Les anciens ont-ils menti et supposé des sites ravissants là où n’existent maintenant qu’un îlot pierreux et qu’une terre pelée ? Il est difficile de croire que leurs descriptions, dont il était facile alors de vérifier l’exactitude, soient de pure fantaisie. Sans doute, ce sol fatigué par l’activité humaine s’est épuisé à la longue ; il est mort avec la civilisation qu’il supportait, exténué de chefs-d’œuvre, de génie et d’héroïsme. Ce que nous en voyons n’est plus que son squelette : la peau, les muscles, tout est tombé en poussière. Quand l’âme se retire d’un pays, il meurt comme un corps, — autrement, comment expliquer une différence si complète et si générale, car ce que je viens de dire peut s’appliquer à presque toute la Grèce ; cependant, ces côtes, quelque désolées qu’elles soient, ont encore de belles lignes et de pures couleurs.

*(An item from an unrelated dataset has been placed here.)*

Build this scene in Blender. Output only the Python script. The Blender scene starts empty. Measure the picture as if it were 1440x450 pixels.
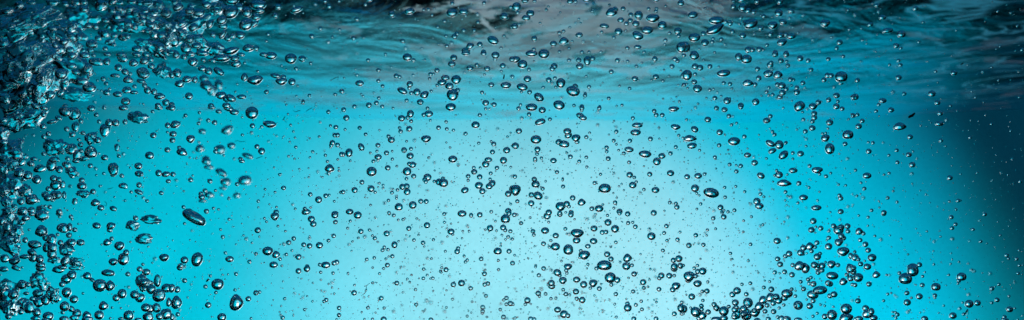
import bpy, bmesh, math, random
from mathutils import Vector, Matrix, noise, Euler
random.seed(7)
S = bpy.context.scene
COL = S.collection

# ------------------------------------------------------------------ camera
F = 2000.0                       # focal length in photo pixels (photo is 1440 x 450)
PITCH = math.radians(5.0)
cd = bpy.data.cameras.new('camera')
cd.lens = 50.0; cd.sensor_width = 36.0; cd.sensor_fit = 'HORIZONTAL'
cd.clip_start = 0.01; cd.clip_end = 100.0
cd.dof.use_dof = True; cd.dof.focus_distance = 0.60; cd.dof.aperture_fstop = 22.0
cam = bpy.data.objects.new('camera', cd); COL.objects.link(cam)
cam.location = (0, 0, 0); cam.rotation_euler = (math.radians(90) + PITCH, 0, 0)
S.camera = cam

# ------------------------------------------------------------------ world and light
w = bpy.data.worlds.new('World'); S.world = w; w.use_nodes = True
nt = w.node_tree; nt.nodes.clear()
sky = nt.nodes.new('ShaderNodeTexSky'); sky.sky_type = 'NISHITA'; sky.sun_disc = False
sky.sun_elevation = math.radians(50); sky.sun_rotation = math.radians(160)
bg = nt.nodes.new('ShaderNodeBackground'); bg.inputs[1].default_value = 0.05
wo = nt.nodes.new('ShaderNodeOutputWorld')
nt.links.new(sky.outputs[0], bg.inputs[0]); nt.links.new(bg.outputs[0], wo.inputs[0])

def spot(name, loc, aim, color, power, size_deg, radius, blend=1.0):
    l = bpy.data.lights.new(name, 'SPOT'); l.color = color; l.energy = power
    l.spot_size = math.radians(size_deg); l.spot_blend = blend; l.shadow_soft_size = radius
    o = bpy.data.objects.new(name, l); COL.objects.link(o); o.location = loc
    o.rotation_euler = (Vector(aim) - Vector(loc)).to_track_quat('-Z', 'Y').to_euler()
    return o
# submerged lamps throwing the glow; the side and warm spots are added fill
spot('added_spot_side', (0.979, 1.496, -0.263), (-0.356, 2.2, 0.114), (0.0, 0.46, 1.0), 8.0, 86.7, 0.03, 0.458)
spot('underwater_lamp_main', (-0.078, 0.307, -0.888), (-0.064, 2.2, -0.503), (0.0, 0.81, 1.0), 171, 54.8, 0.03, 0.42)
spot('added_spot_warm', (1.0, 0.625, -0.25), (0.07, 2.2, -0.054), (1.0, 0.60, 0.36), 71, 25.0, 0.03, 0.935)
spot('underwater_lamp_low', (0.0, 1.2, -.55), (0.0, 2.2, -.36), (1.0, 1.0, 1.0), 280, 24, 0.03, 1.0).scale = (1.7, 1, 1)

S.view_settings.view_transform = 'Standard'; S.view_settings.look = 'None'
S.view_settings.exposure = 0.0; S.view_settings.gamma = 1.0
try: S.view_settings.use_curve_mapping = False
except Exception: pass
S.render.engine = 'CYCLES'
cy = S.cycles
cy.max_bounces = 20; cy.transmission_bounces = 16; cy.glossy_bounces = 8; cy.diffuse_bounces = 2
cy.transparent_max_bounces = 8; cy.use_denoising = True
cy.sample_clamp_indirect = 3.0
cy.caustics_reflective = False; cy.caustics_refractive = False

# ------------------------------------------------------------------ helpers
def at(x, y, D):
    """the point at photo pixel (x, y), D metres in front of the camera"""
    p = Vector(((x - 720) / F * D, D, (225 - y) / F * D))
    p.rotate(Euler((PITCH, 0, 0))); return p
def mat(name):
    m = bpy.data.materials.new(name); m.use_nodes = True
    m.node_tree.nodes.clear(); return m, m.node_tree.nodes, m.node_tree.links
def link(name, me, m=None, parent=None):
    o = bpy.data.objects.new(name, me); COL.objects.link(o)
    if m and not me.materials: me.materials.append(m)
    if parent: o.parent = parent
    return o
def smooth(me):
    me.polygons.foreach_set('use_smooth', [True] * len(me.polygons))
def pseudo(*a):
    v = math.sin(sum(q * k for q, k in zip(a, (12.9898, 78.233, 37.719, 9.131)))) * 43758.5453
    return v - math.floor(v)

# ------------------------------------------------------------------ materials
m_air, N, L = mat('air_in_water')
g = N.new('ShaderNodeBsdfGlass'); g.inputs['IOR'].default_value = 0.75
g.inputs['Roughness'].default_value = 0.0
o_ = N.new('ShaderNodeOutputMaterial'); L.new(g.outputs[0], o_.inputs[0])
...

On passe entre Cerigo et Servi, autre île de pierre ponce, et l’on double le cap Malia ou Saint-Ange, et l’on débusque dans l’archipel ; l’horizon se peuple de voiles, les bricks, les goëlettes, les caravelles, les argosils, sillonnent l’eau bleue dans tous les sens ; il fait un temps admirable ; ni roulis ni tangage. Une faible brise gonfle légèrement notre misaine et aide un peu nos roues, qui fouettent de leurs palettes une mer unie comme la glace, où devraient nager les cortéges mythologiques d’Amphitrite et de Galatée, et que ne rident pas même les sauts des marsouins, ces tritons de l’histoire naturelle, qui, à distance, peuvent produire l’illusion de dieux marins. La terre a fui et ne se montre plus que comme un brouillard au bord du ciel ; puisqu’il n’y a rien à voir au loin, examinons un peu les nouveaux hôtes embarqués à Malte.